I began blind, attempting a past paper right off the bat and showing it to every History teacher that would read it - three to be exact - and they each gave me feedback - which was considerable as I had performed poorly. This made improving both achievable and encouraging. The more teachers, and the more brutal their marking, the better. I then repeated this process until I sat the actual exam. The aim of my preparation was to go into the exam hall with a clear idea of how to analyse a source and extract as many inferences as efficiently as possible. The HAT provides a source from a period you are unlikely to have studied formally, and so it became apparent quickly that it was much more important to pick out details the source suggests or indicates, as opposed to jumping to conclusions. I think the test is more about raw skills than wider knowledge.

For preparation the Headmaster/Principal of my school gave me a mock interview, which felt much more of an interrogation than the actual interview - helpfully, however, it gave me the sense of being unprepared and urged me to really think about the statements I had made in my personal statement and go over the books I had mentioned.

I spoke to five people for advice, all who had studied History at University and taught at my college, mostly in preparation for the HAT, but also about interview techniques, such as thinking aloud.

Advice: don't lie on your personal statement; have things to say about the books you've read and evidence to back it up; know what you wrote in your written work and identify both the weak and strong points - my essay was not a 20/20 and so there were plenty of things to say about it i.e.

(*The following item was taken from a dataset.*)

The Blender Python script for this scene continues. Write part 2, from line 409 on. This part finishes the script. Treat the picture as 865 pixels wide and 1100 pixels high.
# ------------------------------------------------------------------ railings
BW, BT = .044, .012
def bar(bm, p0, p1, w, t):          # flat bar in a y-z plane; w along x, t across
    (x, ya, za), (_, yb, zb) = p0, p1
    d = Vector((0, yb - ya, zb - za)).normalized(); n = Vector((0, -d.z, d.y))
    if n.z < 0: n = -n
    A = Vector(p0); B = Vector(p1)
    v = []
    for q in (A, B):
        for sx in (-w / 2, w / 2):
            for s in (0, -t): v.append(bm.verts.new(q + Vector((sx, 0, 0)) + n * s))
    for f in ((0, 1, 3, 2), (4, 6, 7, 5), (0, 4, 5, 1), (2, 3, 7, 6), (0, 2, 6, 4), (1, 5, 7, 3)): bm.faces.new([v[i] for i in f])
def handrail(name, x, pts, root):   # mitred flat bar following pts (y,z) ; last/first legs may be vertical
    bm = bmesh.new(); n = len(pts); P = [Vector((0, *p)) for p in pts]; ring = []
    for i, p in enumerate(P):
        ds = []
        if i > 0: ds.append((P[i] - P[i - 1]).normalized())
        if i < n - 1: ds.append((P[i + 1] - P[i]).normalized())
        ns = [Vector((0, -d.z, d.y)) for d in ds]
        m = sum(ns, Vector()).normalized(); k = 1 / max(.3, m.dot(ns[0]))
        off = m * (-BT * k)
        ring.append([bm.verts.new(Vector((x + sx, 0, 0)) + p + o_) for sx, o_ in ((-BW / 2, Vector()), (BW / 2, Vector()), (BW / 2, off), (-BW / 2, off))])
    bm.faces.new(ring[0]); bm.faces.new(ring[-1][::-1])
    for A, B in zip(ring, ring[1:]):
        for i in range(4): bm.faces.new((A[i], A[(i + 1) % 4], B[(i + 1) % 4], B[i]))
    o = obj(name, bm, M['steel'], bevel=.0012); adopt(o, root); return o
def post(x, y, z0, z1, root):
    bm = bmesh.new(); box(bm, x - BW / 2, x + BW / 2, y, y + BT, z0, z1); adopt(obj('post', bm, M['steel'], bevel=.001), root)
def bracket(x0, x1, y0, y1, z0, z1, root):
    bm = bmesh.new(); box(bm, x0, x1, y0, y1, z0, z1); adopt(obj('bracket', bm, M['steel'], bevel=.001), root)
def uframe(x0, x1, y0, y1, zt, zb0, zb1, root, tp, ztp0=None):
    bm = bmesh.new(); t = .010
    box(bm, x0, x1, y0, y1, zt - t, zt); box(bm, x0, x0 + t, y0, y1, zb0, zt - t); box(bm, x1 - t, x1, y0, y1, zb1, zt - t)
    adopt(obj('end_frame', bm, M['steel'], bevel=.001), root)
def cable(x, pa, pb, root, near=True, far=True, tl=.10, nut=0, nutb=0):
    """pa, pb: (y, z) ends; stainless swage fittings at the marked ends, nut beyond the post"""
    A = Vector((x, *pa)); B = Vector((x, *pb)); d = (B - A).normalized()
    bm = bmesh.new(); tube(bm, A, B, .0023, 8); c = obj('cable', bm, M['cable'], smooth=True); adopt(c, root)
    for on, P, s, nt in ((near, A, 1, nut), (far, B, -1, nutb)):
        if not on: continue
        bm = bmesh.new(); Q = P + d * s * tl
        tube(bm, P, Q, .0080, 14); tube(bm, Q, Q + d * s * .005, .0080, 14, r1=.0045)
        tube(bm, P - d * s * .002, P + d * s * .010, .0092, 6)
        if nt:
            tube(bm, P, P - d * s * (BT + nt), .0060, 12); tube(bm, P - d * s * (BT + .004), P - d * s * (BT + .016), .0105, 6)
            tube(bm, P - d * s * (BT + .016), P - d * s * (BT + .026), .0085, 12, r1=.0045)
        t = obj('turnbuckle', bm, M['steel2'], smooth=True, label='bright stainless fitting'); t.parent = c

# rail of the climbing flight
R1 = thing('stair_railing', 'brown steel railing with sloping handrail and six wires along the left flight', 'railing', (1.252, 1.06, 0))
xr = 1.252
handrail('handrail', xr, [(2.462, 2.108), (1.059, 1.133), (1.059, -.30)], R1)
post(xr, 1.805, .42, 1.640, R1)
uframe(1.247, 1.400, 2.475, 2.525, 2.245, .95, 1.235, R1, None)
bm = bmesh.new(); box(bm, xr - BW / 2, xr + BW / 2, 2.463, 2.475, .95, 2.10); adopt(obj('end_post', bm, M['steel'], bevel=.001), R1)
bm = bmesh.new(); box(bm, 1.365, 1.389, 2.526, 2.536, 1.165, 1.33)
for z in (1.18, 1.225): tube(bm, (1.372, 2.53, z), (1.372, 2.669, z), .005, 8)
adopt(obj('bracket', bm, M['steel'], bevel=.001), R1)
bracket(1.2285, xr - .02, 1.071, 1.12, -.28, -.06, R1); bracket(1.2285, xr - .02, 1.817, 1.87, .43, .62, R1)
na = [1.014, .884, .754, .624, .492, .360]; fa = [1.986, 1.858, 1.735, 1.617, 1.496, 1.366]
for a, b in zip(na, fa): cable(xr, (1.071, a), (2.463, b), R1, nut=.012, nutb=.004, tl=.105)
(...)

I was early in my course and hadn't explored these aspects of the period; had I done so I would have come to the following conclusion instead due to X, Y and Z; etc.

What advice do you have for future applicants?

Looking back, what advice would you give to your past self?

Honestly, I believed I was not going to get in, and so the fact I did is still a shock. What I will say is that both the applicants and students I met were brilliant - in fact many of us went for drinks during the interviews - we were all so chuffed just to be there.

If any quality made my application successful it was that I believed I wouldn't make the cut, which made me try even harder and quelled the nerves. I wouldn't do anything differently other than tell my former self not to panic about not being pooled during interviews.

Please do apply, it's worth it just for the experience.